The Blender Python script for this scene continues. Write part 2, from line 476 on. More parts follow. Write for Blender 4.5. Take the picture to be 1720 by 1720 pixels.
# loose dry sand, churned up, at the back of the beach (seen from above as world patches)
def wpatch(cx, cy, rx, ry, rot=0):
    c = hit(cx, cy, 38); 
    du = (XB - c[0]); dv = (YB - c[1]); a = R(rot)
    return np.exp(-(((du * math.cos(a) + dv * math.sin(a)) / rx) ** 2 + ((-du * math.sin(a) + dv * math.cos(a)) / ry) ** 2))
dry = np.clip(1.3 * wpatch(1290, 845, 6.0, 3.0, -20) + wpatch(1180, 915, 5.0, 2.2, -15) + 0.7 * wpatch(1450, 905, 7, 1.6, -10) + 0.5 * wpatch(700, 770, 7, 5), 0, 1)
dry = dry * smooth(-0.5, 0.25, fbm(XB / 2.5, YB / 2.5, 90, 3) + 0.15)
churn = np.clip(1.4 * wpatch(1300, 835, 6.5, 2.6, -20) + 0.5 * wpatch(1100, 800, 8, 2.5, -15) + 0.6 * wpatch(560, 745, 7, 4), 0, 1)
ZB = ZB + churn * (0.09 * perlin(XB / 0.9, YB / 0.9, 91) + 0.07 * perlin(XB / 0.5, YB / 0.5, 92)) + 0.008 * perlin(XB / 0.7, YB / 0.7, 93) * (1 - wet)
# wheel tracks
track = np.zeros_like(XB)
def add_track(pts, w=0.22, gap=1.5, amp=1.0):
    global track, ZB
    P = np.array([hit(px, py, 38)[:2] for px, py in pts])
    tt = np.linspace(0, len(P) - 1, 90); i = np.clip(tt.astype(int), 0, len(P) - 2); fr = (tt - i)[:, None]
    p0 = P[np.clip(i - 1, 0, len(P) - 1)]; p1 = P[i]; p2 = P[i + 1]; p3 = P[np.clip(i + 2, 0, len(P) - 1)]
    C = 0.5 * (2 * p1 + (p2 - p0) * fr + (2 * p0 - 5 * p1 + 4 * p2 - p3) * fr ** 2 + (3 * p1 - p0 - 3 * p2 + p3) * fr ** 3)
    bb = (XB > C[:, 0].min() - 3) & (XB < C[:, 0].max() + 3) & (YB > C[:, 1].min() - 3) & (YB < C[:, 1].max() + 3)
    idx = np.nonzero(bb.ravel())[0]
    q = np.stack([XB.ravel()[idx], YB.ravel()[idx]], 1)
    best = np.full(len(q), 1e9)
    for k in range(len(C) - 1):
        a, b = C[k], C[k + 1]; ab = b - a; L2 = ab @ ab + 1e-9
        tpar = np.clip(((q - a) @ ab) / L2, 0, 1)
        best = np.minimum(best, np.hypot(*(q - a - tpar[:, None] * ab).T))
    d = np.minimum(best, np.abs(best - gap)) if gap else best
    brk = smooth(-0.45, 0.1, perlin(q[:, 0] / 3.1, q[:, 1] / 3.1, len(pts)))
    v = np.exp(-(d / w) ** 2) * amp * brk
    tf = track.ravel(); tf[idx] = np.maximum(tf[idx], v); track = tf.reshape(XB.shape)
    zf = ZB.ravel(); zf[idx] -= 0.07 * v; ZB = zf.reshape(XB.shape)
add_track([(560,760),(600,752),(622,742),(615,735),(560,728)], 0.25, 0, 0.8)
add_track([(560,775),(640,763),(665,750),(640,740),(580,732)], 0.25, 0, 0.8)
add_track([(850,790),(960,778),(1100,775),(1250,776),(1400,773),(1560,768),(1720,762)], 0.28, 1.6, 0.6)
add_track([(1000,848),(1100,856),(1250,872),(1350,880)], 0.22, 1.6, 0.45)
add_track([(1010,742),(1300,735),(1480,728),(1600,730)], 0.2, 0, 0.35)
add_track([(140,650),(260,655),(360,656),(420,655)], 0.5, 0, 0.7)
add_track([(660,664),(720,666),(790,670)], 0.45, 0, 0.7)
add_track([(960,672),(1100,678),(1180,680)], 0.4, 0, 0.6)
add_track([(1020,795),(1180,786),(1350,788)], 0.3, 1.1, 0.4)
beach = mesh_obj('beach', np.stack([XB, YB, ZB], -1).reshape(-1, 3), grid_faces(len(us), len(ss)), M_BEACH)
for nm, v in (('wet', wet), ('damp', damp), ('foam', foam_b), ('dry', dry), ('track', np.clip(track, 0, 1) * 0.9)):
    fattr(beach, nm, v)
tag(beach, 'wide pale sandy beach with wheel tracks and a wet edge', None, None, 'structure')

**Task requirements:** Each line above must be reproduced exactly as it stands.

**Response below:**
The Blender Python script for this scene continues. Write part 2, from line 476 on. More parts follow. Write for Blender 4.5. Take the picture to be 1720 by 1720 pixels.
# loose dry sand, churned up, at the back of the beach (seen from above as world patches)
def wpatch(cx, cy, rx, ry, rot=0):
    c = hit(cx, cy, 38); 
    du = (XB - c[0]); dv = (YB - c[1]); a = R(rot)
    return np.exp(-(((du * math.cos(a) + dv * math.sin(a)) / rx) ** 2 + ((-du * math.sin(a) + dv * math.cos(a)) / ry) ** 2))
dry = np.clip(1.3 * wpatch(1290, 845, 6.0, 3.0, -20) + wpatch(1180, 915, 5.0, 2.2, -15) + 0.7 * wpatch(1450, 905, 7, 1.6, -10) + 0.5 * wpatch(700, 770, 7, 5), 0, 1)
dry = dry * smooth(-0.5, 0.25, fbm(XB / 2.5, YB / 2.5, 90, 3) + 0.15)
churn = np.clip(1.4 * wpatch(1300, 835, 6.5, 2.6, -20) + 0.5 * wpatch(1100, 800, 8, 2.5, -15) + 0.6 * wpatch(560, 745, 7, 4), 0, 1)
ZB = ZB + churn * (0.09 * perlin(XB / 0.9, YB / 0.9, 91) + 0.07 * perlin(XB / 0.5, YB / 0.5, 92)) + 0.008 * perlin(XB / 0.7, YB / 0.7, 93) * (1 - wet)
# wheel tracks
track = np.zeros_like(XB)
def add_track(pts, w=0.22, gap=1.5, amp=1.0):
    global track, ZB
    P = np.array([hit(px, py, 38)[:2] for px, py in pts])
    tt = np.linspace(0, len(P) - 1, 90); i = np.clip(tt.astype(int), 0, len(P) - 2); fr = (tt - i)[:, None]
    p0 = P[np.clip(i - 1, 0, len(P) - 1)]; p1 = P[i]; p2 = P[i + 1]; p3 = P[np.clip(i + 2, 0, len(P) - 1)]
    C = 0.5 * (2 * p1 + (p2 - p0) * fr + (2 * p0 - 5 * p1 + 4 * p2 - p3) * fr ** 2 + (3 * p1 - p0 - 3 * p2 + p3) * fr ** 3)
    bb = (XB > C[:, 0].min() - 3) & (XB < C[:, 0].max() + 3) & (YB > C[:, 1].min() - 3) & (YB < C[:, 1].max() + 3)
    idx = np.nonzero(bb.ravel())[0]
    q = np.stack([XB.ravel()[idx], YB.ravel()[idx]], 1)
    best = np.full(len(q), 1e9)
    for k in range(len(C) - 1):
        a, b = C[k], C[k + 1]; ab = b - a; L2 = ab @ ab + 1e-9
        tpar = np.clip(((q - a) @ ab) / L2, 0, 1)
        best = np.minimum(best, np.hypot(*(q - a - tpar[:, None] * ab).T))
    d = np.minimum(best, np.abs(best - gap)) if gap else best
    brk = smooth(-0.45, 0.1, perlin(q[:, 0] / 3.1, q[:, 1] / 3.1, len(pts)))
    v = np.exp(-(d / w) ** 2) * amp * brk
    tf = track.ravel(); tf[idx] = np.maximum(tf[idx], v); track = tf.reshape(XB.shape)
    zf = ZB.ravel(); zf[idx] -= 0.07 * v; ZB = zf.reshape(XB.shape)
add_track([(560,760),(600,752),(622,742),(615,735),(560,728)], 0.25, 0, 0.8)
add_track([(560,775),(640,763),(665,750),(640,740),(580,732)], 0.25, 0, 0.8)
add_track([(850,790),(960,778),(1100,775),(1250,776),(1400,773),(1560,768),(1720,762)], 0.28, 1.6, 0.6)
add_track([(1000,848),(1100,856),(1250,872),(1350,880)], 0.22, 1.6, 0.45)
add_track([(1010,742),(1300,735),(1480,728),(1600,730)], 0.2, 0, 0.35)
add_track([(140,650),(260,655),(360,656),(420,655)], 0.5, 0, 0.7)
add_track([(660,664),(720,666),(790,670)], 0.45, 0, 0.7)
add_track([(960,672),(1100,678),(1180,680)], 0.4, 0, 0.6)
add_track([(1020,795),(1180,786),(1350,788)], 0.3, 1.1, 0.4)
beach = mesh_obj('beach', np.stack([XB, YB, ZB], -1).reshape(-1, 3), grid_faces(len(us), len(ss)), M_BEACH)
for nm, v in (('wet', wet), ('damp', damp), ('foam', foam_b), ('dry', dry), ('track', np.clip(track, 0, 1) * 0.9)):
    fattr(beach, nm, v)
tag(beach, 'wide pale sandy beach with wheel tracks and a wet edge', None, None, 'structure')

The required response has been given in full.